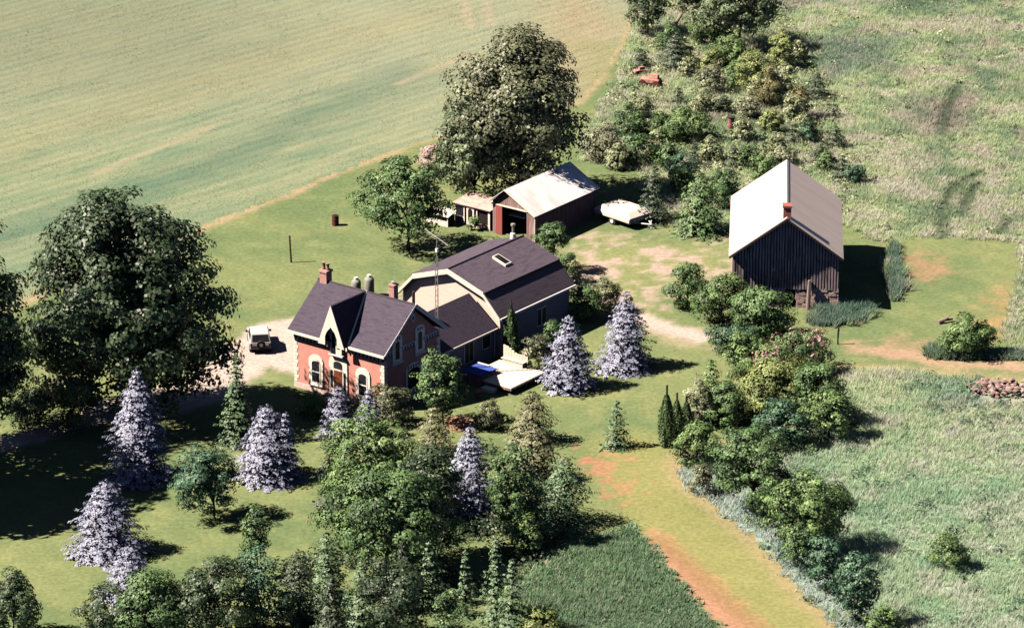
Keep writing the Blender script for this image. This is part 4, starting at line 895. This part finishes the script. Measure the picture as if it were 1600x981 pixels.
def leaning_log(p0, p1, z0, z1, r, label):
    a = P(*p0); b = P(*p1); root = empty('fallen_log', (a[0], a[1], 0), 0, label, 'log'); v = b - a
    MB().path([(0, 0, z0), (v[0] * .5, v[1] * .5, (z0 + z1) / 2 + .1), (v[0], v[1], z1)], [r, r * .8, r * .55], 8).build('trunk', M['log'], root); MB().path([(v[0] * .5, v[1] * .5, (z0 + z1) / 2 + .1), (v[0] * .5 + .5, v[1] * .5, (z0 + z1) / 2 + .6)], [r * .3, r * .12], 5).build('branch_stub', M['log'], root)
leaning_log((1052, 48), (1074, 34), .3, 1.8, .22, 'bleached fallen trunk leaning up among the trees at the top')
leaning_log((1466, 506), (1488, 502), .15, .22, .2, 'short dark log lying on the lawn beside the lone right bush')
leaning_log((752, 812), (786, 820), .5, .55, .12, 'pale weathered beam lying in the shade among the central trees')
def machinery(px, py, s, label, seed):
    rr = random.Random(seed); root = empty('old_machinery', P(px, py), rr.uniform(-.5, .5), label, 'machinery')
    MB().box(-1.1 * s, .9 * s, -.4 * s, .4 * s, .45 * s, .9 * s).build('frame', M['redmach'], root, bevel=.06 * s)
    MB().prism_x([(-.3 * s, .9 * s), (.35 * s, .9 * s), (.2 * s, 1.35 * s), (-.2 * s, 1.35 * s)], -.2 * s, .7 * s).build('hopper', M['redmach'], root)
    for sx in (-.8, .6): 
        for sy in (-.5, .5): MB().tube((sx * s, sy * s - .06, .4 * s), (sx * s, sy * s + .06, .4 * s), .4 * s, n=14).build('wheel', M['rust'], root)
    MB().tube((.9 * s, 0, .6 * s), (1.9 * s, 0, .35 * s), .06 * s, n=6).build('drawbar', M['redmach'], root)
machinery(1018, 136, 1.0, 'faded red farm implement abandoned in the scrub', 1)
machinery(1000, 117, .6, 'smaller pinkish implement beside the faded red one in the scrub', 2)
root = empty('rusty_drum', P(1142, 203), 0, 'leaning pinkish brown drum with dark top in the scrub', 'barrel')
MB().lathe([(.32, 0), (.34, .35), (.36, .4), (.33, .8), (.34, 1.2)], n=14).build('drum', mat('pink_rust', (.34, .17, .16), (.24, .12, .11)), root); MB().lathe([(.36, 1.2), (.4, 1.32), (.1, 1.4)], n=14).build('lid', M['edge'], root)

# ------------------------------------------------------------------ trees
B = broadleaf
B('maple_tree', 203, 300, 662, 330, 232, 655, L_['bigmaple'], 'huge dark maple left of the brick house, taller than everything near it', leaf=.40, lob=.16, seed=1, ryf=.72, dens=1.0, inner=.4, cf=.85, pear=.34)
B('maple_tree', 810, 50, 300, 208, 812, 312, L_['warmmaple'], 'big olive green maple behind the metal roofed shed', leaf=.38, lob=.26, seed=2, dens=.9, cf=.7, inner=.35)
B('maple_tree', 738, 172, 304, 118, 742, 326, L_['maple'], 'medium maple at the left foot of the big olive maple', leaf=.32, seed=3, cf=.65, inner=.35)
B('apple_tree', 632, 248, 374, 128, 638, 390, L_['mid'], 'rounded green tree with visible trunk on the back lawn left of the coop', leaf=.28, seed=4)
B('maple_tree', -48, 380, 665, 184, -54, 705, L_['bigmaple'], 'dark tree cut off by the left edge of the picture', leaf=.40, seed=5, cf=1.0, inner=.4)
B('maple_tree', -190, 410, 760, 330, -190, 790, L_['bigmaple'], 'tall maple beyond the left edge that shades the lower left lawn', leaf=.8, seed=6, dens=1.0, cf=1.0, inner=.5)
B('locust_tree', 320, 697, 797, 112, 335, 812, L_['teal'], 'small round teal green tree on a thin trunk in the front lawn', leaf=.2, lob=.15, seed=7, inner=.4)
B('ash_tree', 592, 652, 795, 150, 594, 815, L_['fresh'], 'broad light green tree directly in front of the brick house', leaf=.24, lob=.3, seed=8)
B('ash_tree', 606, 728, 885, 196, 605, 905, L_['mid'], 'wide mid green tree in the foreground below the brick house', leaf=.26, seed=9)
B('ash_tree', 692, 556, 645, 78, 692, 662, L_['mid'], 'leafy tree standing against the dark gable end of the brick house', leaf=.24, seed=10, lob=.35)
B('ash_tree', 1152, -45, 58, 128, 1155, 75, L_['maple'], 'large dark tree at the top edge right of the fallen trunk', leaf=.32, seed=11)
B('ash_tree', 1010, -30, 42, 66, 1012, 55, L_['maple'], 'smaller dark tree at the top edge left of the fallen trunk', leaf=.3, seed=12)
B('ash_tree', 1085, -50, 28, 70, 1085, 42, L_['warmmaple'], 'olive tree at the top edge directly behind the fallen trunk', leaf=.3, seed=13)
B('ash_tree', 1172, 668, 790, 120, 1175, 800, L_['mid'], 'spreading tree in the hedge row right of the thujas', leaf=.24, seed=14, lob=.4)
B('ash_tree', 1262, 738, 850, 130, 1265, 865, L_['fresh'], 'rounded light green tree midway down the lower hedge row', leaf=.24, seed=15, lob=.35)
B('young_tree', 400, 800, 880, 46, 402, 905, L_['mid'], 'slim young tree rising above the bushes at the lower left', leaf=.2, seed=16, lob=.4, inner=.4)
B('young_tree', 1334, 862, 965, 66, 1336, 975, L_['teal'], 'blue green tree near the bottom end of the hedge row', leaf=.22, seed=17, lob=.35)
B('young_tree', 862, 345, 395, 52, 865, 425, L_['mid'], 'small leafy tree between the gambrel roof and the shed doorway', leaf=.22, seed=18)

B('ash_tree', 668, 690, 850, 100, 672, 875, L_['bigmaple'], 'dark tree squeezed between the wide foreground tree and enclosed blue spruce', leaf=.26, seed=19)
B('ash_tree', 800, 690, 830, 74, 800, 850, L_['mid'], 'dark green tree right behind the pale beam', leaf=.24, seed=21)
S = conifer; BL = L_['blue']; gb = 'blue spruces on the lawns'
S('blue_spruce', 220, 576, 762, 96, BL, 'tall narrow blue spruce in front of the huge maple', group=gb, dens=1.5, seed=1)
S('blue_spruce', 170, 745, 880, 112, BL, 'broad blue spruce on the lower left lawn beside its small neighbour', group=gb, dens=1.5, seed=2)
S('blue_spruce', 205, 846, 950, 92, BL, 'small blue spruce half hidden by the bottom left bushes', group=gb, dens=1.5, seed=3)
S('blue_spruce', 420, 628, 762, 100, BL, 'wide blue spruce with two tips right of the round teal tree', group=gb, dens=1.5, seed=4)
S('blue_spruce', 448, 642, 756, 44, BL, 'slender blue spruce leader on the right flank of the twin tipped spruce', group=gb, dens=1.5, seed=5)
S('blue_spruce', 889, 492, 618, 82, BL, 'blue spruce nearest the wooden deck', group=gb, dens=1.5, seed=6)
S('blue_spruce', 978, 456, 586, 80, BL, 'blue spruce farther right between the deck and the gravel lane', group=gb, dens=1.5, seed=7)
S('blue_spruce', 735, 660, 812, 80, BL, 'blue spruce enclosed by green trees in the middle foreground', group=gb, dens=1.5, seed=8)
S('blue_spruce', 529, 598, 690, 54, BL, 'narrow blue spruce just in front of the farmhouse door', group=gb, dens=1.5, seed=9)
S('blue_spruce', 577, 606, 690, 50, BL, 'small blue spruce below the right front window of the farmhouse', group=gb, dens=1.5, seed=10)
sp = L_['spruce']; ds = L_['darkspruce']; op = L_['olivepine']
S('green_spruce', 372, 552, 702, 62, sp, 'narrow green spruce in the shade of the huge maple', seed=20, dens=1.6)
S('green_spruce', 515, 648, 795, 48, ds, 'slim dark drooping spruce left of the light green front tree', seed=21, gaps=.25, ragged=.3)
S('green_spruce', 1022, 254, 354, 60, ds, 'dark spruce right behind the white tarped trailer', seed=22, ragged=.25)
S('green_spruce', 1094, 272, 376, 90, L_['mid'], 'broad drooping yellow green conifer beside the barn roof', seed=23, leaf=.26, gaps=.15, ragged=.25, conv=.6)
S('green_spruce', 963, 625, 706, 52, sp, 'small cone shaped spruce alone on the side lawn', seed=24, conv=.7)
S('pine_tree', 832, 610, 702, 82, op, 'bushy olive pine at the top of the central tree group', 'pine', seed=25, conv=.45, leaf=.24, ragged=.25)
S('pine_tree', 838, 668, 765, 92, op, 'bushy olive pine right of the enclosed blue spruce', 'pine', seed=26, conv=.45, leaf=.24, ragged=.25)
S('hemlock_tree', 882, 706, 832, 96, sp, 'feathery green hemlock at the right side of the central group', 'hemlock', seed=27, conv=.55, gaps=.15, ragged=.3, leaf=.2)
S('hemlock_tree', 838, 735, 850, 84, sp, 'feathery green hemlock in front of the olive pines', 'hemlock', seed=28, conv=.55, gaps=.15, ragged=.3, leaf=.2)
S('pine_tree', 680, 632, 722, 72, op, 'olive pine between the farmhouse gable and the enclosed blue spruce', 'pine', seed=29, conv=.55, leaf=.22, ragged=.25)
S('green_spruce', 728, 856, 968, 38, sp, 'slim spruce at the bottom above the small lawn gap', seed=30)
S('green_spruce', 775, 832, 998, 56, sp, 'taller spruce right of the slim one at the bottom', seed=31, ragged=.25)
S('green_spruce', 672, 842, 955, 62, sp, 'spruce in the bottom thicket left of the slim one', seed=32, ragged=.25)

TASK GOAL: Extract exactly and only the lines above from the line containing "S('blue_spruce', 205, 846, 950, 92, BL, 'small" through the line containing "S('blue_spruce', 978, 456, 586, 80, BL, 'blue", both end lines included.

RIGHT ANSWER:
S('blue_spruce', 205, 846, 950, 92, BL, 'small blue spruce half hidden by the bottom left bushes', group=gb, dens=1.5, seed=3)
S('blue_spruce', 420, 628, 762, 100, BL, 'wide blue spruce with two tips right of the round teal tree', group=gb, dens=1.5, seed=4)
S('blue_spruce', 448, 642, 756, 44, BL, 'slender blue spruce leader on the right flank of the twin tipped spruce', group=gb, dens=1.5, seed=5)
S('blue_spruce', 889, 492, 618, 82, BL, 'blue spruce nearest the wooden deck', group=gb, dens=1.5, seed=6)
S('blue_spruce', 978, 456, 586, 80, BL, 'blue spruce farther right between the deck and the gravel lane', group=gb, dens=1.5, seed=7)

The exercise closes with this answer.